Tell Me About That Album: Heart Beats Pacific

The story behind one of 2011's best punk records.

Before the Minnesota quartet Banner Pilot brings its Jawbreaker-influenced brand of Midwestern punk to the Funhouse on Friday, Jan. 27, we caught up with bassist and primary songwriter Nate Gangelhoff, who gave us the story behind the band’s third LP, Heart Beats Pacific—one of last year’s best punk-rock records.

SW: Were there particular records you listened to a lot when writing Heart Beats Pacific?

Gangelhoff: Yeah, I was listening to a lot of, like, British indie rock, like Johnny Foreigner and Los Campesinos!, and more indie stuff like Archers of Loaf a little bit. Not a ton of outright punk stuff. We’re called a pop-punk group most often, but I don’t really listen to pop-punk stuff anymore.

How do you decide which songs make the cut for an album? Is it a democracy?

I think it’s pretty democratic. For Heart Beats Pacific, I wrote, like, 80 ideas, and obviously 70 of them didn’t go anywhere. So if I bring in something that sucks, we’ll just shelve it and move on to something else. I’d say we’re in total agreement by the end of the album that these are the 11 songs that were best.

The record seems sort of cold and lonely, conjuring a Midwest winter. Was that your state of mind when you were recording it?

I totally agree that that’s what the sound reminds me of. Most of the songs, and I think all of [guitarist Nick Johnson’s] lyrics, were written over the winter, and I think last year was probably the worst winter in Minnesota of my entire life. It was just brutal, a lot of snow for months, really cold, really shitty. So it kind of makes sense that it would seep into the lyrics.

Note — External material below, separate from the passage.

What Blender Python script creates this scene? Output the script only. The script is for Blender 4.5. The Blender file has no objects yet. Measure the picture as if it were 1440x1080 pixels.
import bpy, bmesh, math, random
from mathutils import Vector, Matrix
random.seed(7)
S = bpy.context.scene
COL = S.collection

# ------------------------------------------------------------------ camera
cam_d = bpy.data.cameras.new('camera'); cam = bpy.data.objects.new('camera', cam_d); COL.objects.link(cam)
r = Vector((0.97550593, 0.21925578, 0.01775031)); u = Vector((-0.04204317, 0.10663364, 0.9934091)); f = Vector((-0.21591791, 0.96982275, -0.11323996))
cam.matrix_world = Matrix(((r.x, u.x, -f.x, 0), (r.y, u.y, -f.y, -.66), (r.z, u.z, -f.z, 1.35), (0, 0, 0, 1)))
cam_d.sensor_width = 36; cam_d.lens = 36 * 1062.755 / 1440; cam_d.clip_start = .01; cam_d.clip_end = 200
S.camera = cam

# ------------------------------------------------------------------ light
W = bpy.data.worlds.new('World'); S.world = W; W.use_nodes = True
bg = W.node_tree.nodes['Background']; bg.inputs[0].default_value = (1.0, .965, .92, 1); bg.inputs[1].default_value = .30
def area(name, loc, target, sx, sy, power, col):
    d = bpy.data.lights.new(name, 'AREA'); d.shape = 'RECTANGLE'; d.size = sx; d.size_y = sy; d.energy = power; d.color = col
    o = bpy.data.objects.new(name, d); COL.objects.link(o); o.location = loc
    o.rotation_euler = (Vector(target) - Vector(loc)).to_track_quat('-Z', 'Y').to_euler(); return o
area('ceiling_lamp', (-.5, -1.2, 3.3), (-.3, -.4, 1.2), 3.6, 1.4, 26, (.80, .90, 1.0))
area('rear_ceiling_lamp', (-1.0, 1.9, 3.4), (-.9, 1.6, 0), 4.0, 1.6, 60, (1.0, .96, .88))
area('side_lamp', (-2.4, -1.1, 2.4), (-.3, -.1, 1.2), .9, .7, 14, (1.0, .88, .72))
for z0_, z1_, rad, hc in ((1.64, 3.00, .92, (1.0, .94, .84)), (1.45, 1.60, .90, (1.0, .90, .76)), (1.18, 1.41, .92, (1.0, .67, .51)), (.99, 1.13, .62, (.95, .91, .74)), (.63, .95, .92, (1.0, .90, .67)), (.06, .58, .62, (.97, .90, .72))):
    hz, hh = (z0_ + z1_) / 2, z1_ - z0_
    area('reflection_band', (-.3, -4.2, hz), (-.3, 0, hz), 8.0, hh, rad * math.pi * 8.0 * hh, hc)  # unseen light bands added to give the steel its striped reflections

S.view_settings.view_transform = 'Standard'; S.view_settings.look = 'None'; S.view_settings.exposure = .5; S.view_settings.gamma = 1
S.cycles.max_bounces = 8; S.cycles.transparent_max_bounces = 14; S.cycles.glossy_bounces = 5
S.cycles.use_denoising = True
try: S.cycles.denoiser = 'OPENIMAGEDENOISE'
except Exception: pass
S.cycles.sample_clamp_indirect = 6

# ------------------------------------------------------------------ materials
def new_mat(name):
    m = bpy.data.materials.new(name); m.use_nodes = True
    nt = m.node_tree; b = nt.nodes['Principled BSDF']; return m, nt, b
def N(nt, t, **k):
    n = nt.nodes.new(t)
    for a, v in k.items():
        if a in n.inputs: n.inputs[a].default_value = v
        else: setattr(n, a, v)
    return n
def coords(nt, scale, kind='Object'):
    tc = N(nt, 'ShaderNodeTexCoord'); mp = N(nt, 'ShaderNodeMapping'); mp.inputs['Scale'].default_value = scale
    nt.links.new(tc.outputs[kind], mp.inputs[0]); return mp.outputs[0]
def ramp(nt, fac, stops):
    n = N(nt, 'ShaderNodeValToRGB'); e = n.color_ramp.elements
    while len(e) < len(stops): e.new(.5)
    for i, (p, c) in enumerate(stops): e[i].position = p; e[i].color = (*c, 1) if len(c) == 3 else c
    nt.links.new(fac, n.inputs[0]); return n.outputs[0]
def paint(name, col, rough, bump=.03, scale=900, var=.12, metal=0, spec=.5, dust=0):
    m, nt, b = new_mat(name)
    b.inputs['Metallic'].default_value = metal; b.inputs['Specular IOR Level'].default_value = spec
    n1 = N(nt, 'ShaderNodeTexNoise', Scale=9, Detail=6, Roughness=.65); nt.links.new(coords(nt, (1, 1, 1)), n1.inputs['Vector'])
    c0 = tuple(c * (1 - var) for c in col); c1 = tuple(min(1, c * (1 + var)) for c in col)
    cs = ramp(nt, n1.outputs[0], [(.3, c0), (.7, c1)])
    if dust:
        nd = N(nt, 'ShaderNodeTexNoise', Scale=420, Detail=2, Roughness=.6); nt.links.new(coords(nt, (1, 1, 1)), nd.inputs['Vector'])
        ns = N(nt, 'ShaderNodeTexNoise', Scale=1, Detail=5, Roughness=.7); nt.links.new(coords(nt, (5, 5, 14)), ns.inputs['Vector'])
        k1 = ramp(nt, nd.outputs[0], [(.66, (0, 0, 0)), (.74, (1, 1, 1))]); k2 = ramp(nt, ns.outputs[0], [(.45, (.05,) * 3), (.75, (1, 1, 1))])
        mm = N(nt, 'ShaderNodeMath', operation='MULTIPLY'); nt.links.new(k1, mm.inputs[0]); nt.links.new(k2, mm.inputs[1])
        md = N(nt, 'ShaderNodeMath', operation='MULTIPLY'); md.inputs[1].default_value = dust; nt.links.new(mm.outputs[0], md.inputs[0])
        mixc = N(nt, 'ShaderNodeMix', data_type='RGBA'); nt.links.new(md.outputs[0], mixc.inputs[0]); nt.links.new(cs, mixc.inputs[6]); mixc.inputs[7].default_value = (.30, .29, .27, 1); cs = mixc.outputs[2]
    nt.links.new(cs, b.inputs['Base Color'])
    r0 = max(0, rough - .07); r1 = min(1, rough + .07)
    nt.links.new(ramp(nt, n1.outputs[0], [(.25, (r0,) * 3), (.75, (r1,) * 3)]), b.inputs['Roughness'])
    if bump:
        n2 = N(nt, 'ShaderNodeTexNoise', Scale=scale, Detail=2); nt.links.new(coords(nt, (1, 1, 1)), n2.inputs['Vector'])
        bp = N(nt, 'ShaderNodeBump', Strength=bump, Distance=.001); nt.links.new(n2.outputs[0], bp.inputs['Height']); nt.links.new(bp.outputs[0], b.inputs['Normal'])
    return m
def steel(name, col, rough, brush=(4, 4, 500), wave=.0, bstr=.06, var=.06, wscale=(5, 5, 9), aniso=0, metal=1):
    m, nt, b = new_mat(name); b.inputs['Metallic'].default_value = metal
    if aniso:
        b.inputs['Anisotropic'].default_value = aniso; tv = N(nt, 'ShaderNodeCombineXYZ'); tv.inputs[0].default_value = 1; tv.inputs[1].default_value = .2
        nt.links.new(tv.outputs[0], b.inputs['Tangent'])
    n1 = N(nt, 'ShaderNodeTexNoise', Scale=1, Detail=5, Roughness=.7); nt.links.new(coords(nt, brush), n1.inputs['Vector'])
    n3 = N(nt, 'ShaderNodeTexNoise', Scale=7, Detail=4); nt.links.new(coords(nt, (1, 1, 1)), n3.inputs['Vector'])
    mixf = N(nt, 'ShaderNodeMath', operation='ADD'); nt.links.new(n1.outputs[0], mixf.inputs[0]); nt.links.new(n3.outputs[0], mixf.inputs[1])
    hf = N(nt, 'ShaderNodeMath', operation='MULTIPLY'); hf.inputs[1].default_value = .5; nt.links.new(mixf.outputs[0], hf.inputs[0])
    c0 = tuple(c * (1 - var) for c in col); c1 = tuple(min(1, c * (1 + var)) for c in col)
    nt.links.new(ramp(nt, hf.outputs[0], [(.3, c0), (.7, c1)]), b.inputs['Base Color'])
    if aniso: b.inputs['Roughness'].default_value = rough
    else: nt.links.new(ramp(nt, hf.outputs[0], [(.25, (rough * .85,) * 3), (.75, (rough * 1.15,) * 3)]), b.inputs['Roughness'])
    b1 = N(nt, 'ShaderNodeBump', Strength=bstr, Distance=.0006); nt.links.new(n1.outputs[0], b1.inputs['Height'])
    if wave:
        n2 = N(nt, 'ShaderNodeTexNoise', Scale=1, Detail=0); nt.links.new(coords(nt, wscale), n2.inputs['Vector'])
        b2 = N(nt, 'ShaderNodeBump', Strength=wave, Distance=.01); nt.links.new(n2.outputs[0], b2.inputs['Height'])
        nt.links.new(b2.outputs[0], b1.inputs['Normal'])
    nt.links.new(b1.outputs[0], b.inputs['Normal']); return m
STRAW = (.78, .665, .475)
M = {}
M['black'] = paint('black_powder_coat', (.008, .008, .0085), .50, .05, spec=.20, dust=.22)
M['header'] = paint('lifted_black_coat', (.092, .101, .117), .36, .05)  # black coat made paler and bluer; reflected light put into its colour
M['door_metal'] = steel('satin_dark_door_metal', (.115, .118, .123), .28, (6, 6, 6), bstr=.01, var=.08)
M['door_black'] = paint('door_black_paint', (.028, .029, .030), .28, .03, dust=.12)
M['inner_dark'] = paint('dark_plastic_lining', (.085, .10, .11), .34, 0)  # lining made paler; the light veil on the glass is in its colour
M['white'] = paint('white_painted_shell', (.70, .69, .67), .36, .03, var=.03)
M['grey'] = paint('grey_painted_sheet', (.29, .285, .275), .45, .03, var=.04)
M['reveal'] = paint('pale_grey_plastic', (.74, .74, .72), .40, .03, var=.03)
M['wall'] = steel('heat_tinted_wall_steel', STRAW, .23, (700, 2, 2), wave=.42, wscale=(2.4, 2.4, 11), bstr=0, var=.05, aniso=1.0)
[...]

You guys go full-bore for the entire record. Have you considered adding an acoustic song to the mix, or some different textures?

We tried some other stuff, but the main thing we try and do when we’re doing something like that is take a step back and say “Is this actually good?”

We had one song that was in 6/8 time and had a way different feel to it, and another that wasn’t acoustic but had very quiet guitar. At first it was like, “Hey, this is really cool, we’ve never done something like this before.” And we played for about a month, and we were like, “Well, is that actually any good?” And in both cases they weren’t very good songs.

So I think we try and be our harshest critics. I don’t want to force ourselves to do something new just for the sake of doing something new.